Find all $ f : R\rightarrow R $ such that $f(x^2+f(y))=(f(x))^2+y, \forall\text{ x,y}\in R$

Thanks in advance!

Answer 1

This type of equation is called functional equations and are very well known to be posted in Olympiads of mathematics, solving them does not require heavy prerequisites it requires only technical methods.

Solution The given equation has only one solutions $f=Id_\Bbb R$.

In order to solve your equation, assume that $f$ is a function such that: $$\begin{align} \forall x,y\in \Bbb R^2&& f(x^2+f(y))=y +f(x)^2 \tag 1\end{align}$$ From $(1)$ we have $f$ is onto hence we can find an element $a$ such that $f(a)=0$, it follows from $(1)$ that $y=f(a^2+f(y))=f((-a)^2+f(y))=y+f(-a)^2$ hence $f(-a)=0$ now by taking $x=0, y=\mp a$ in $(1)$ we have $f(0)=\mp a+f(0)^2$ this possible only if $a=0$ and hence $f(0)=0$.

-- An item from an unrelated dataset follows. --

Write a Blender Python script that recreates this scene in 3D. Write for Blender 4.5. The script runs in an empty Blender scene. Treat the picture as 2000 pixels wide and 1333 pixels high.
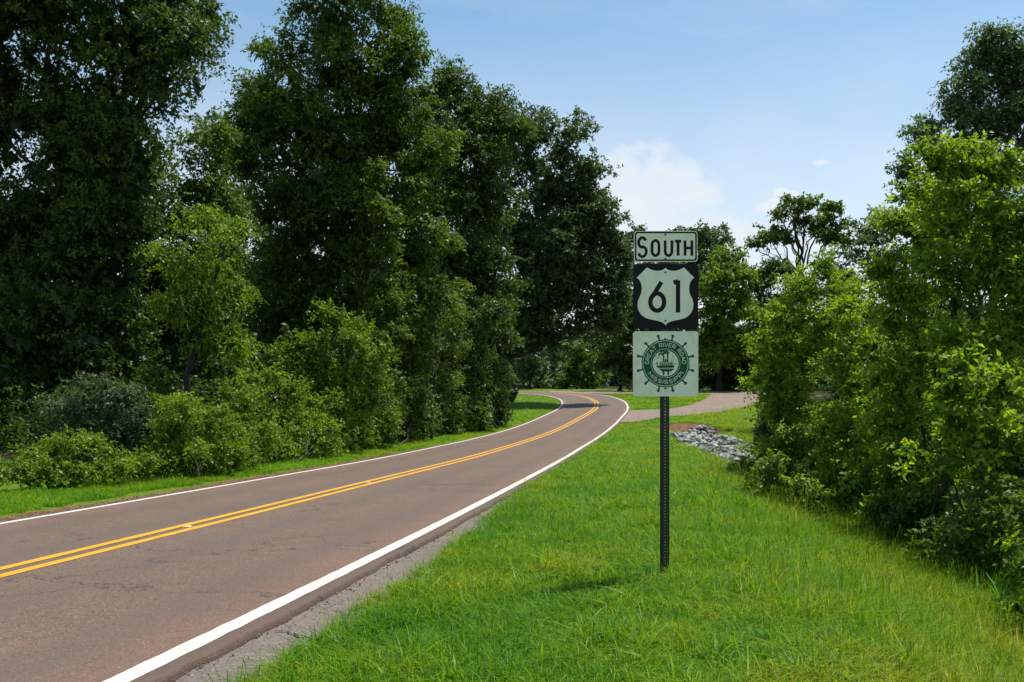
import bpy, bmesh, math, random
import numpy as np
from mathutils import Vector

R = math.radians
rng = np.random.default_rng(61)
random.seed(61)
scene = bpy.context.scene
COL = scene.collection

# ------------------------------------------------------------------ camera, sky, sun, exposure
CZ = 1.60            # eye height above the verge under the camera
F = 1800.0           # focal length in pixels of the 2000 px wide photograph
HOR = 745.0          # horizon row of the photograph
cam_d = bpy.data.cameras.new('camera')
cam_d.sensor_width = 36.0
cam_d.lens = 36.0 * F / 2000.0
cam_d.shift_y = (HOR - 666.5) / 2000.0
cam_d.clip_start = 0.1
cam_d.clip_end = 3000.0
cam = bpy.data.objects.new('camera', cam_d)
COL.objects.link(cam)
cam.location = (0, 0, CZ)
cam.rotation_euler = (R(90), 0, 0)
scene.camera = cam

SUN_EL, SUN_AZ = R(68), R(53)      # azimuth measured from +Y towards +X
sun_dir = Vector((math.sin(SUN_AZ) * math.cos(SUN_EL), math.cos(SUN_AZ) * math.cos(SUN_EL), math.sin(SUN_EL)))

world = bpy.data.worlds.new('World')
scene.world = world
world.use_nodes = True
wt = world.node_tree
wt.nodes.clear()


def nd(tree, kind, **kw):
    n = tree.nodes.new(kind)
    for k, v in kw.items():
        if k.startswith('i_'):
            n.inputs[k[2:].replace('_', ' ')].default_value = v
        else:
            setattr(n, k, v)
    return n


def mth(tree, op, a, b=None, c=None, clamp=False):
    n = tree.nodes.new('ShaderNodeMath')
    n.operation = op
    n.use_clamp = clamp
    for i, v in enumerate((a, b, c)):
        if v is None:
            continue
        if isinstance(v, (int, float)):
            n.inputs[i].default_value = v
        else:
            tree.links.new(v, n.inputs[i])
    return n.outputs[0]


def sstep(tree, x, lo, hi):
    n = tree.nodes.new('ShaderNodeMapRange')
    n.interpolation_type = 'SMOOTHSTEP'
    n.inputs['From Min'].default_value = lo
    n.inputs['From Max'].default_value = hi
    tree.links.new(x, n.inputs['Value'])
    return n.outputs['Result']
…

Now if we take $x=0$ in $(1)$ we have: $$\begin{align} \forall x,y\in \Bbb R^2&& f\left(f\left(y\right)\right)=y+f(0)^2=y\tag2\end{align}$$

and we use $(2)$ to expand $(1)$ when $y$ is replaced by $f(y)$ so that: $$\begin{align} \forall x,y\in \Bbb R^2&& f\left(x^2+y\right)=f(y)+f(x)^2\tag{3}\end{align}$$ and from $(1)$ again with $y=0$ we have $$f(x^2)=(f(x))^2 \tag 4$$ now given $t$ positive $t=x^2$ in $(3)$ gives : $$f(t+y)=f(t)+f(y)\tag 5$$ but this equation can be extended to negative reals $t$ using $(4)$ ( To made things clear from $4$ we have $(f(t)^2)=f(-t)^2=f(t^2)$ ad the injectivity from $(2)$ gives us that $f(-t)=-f(t)$)

Return to $(5)$ the functions solutions verify for $f(x)=f(1)x$ for $x\in \Bbb Q$, the relation $(3)$ justifies that $f(x)$ increases monotonously so that $f(x)=f(1)x$ for every real $x\in \mathbb R$. using $(4)$ we have $f(1)\geq 0$ and from $2$ we have $f(1)^2=1$ hence $f(1)=1$.

Exercise : For a given natural number $k > 2$, find all functions $f:\mathbb{R} \to \mathbb{R}$ such that for all $x, y \in \mathbb{R}$, $f[x^k + f(y)] = y +[f(x)]^k$.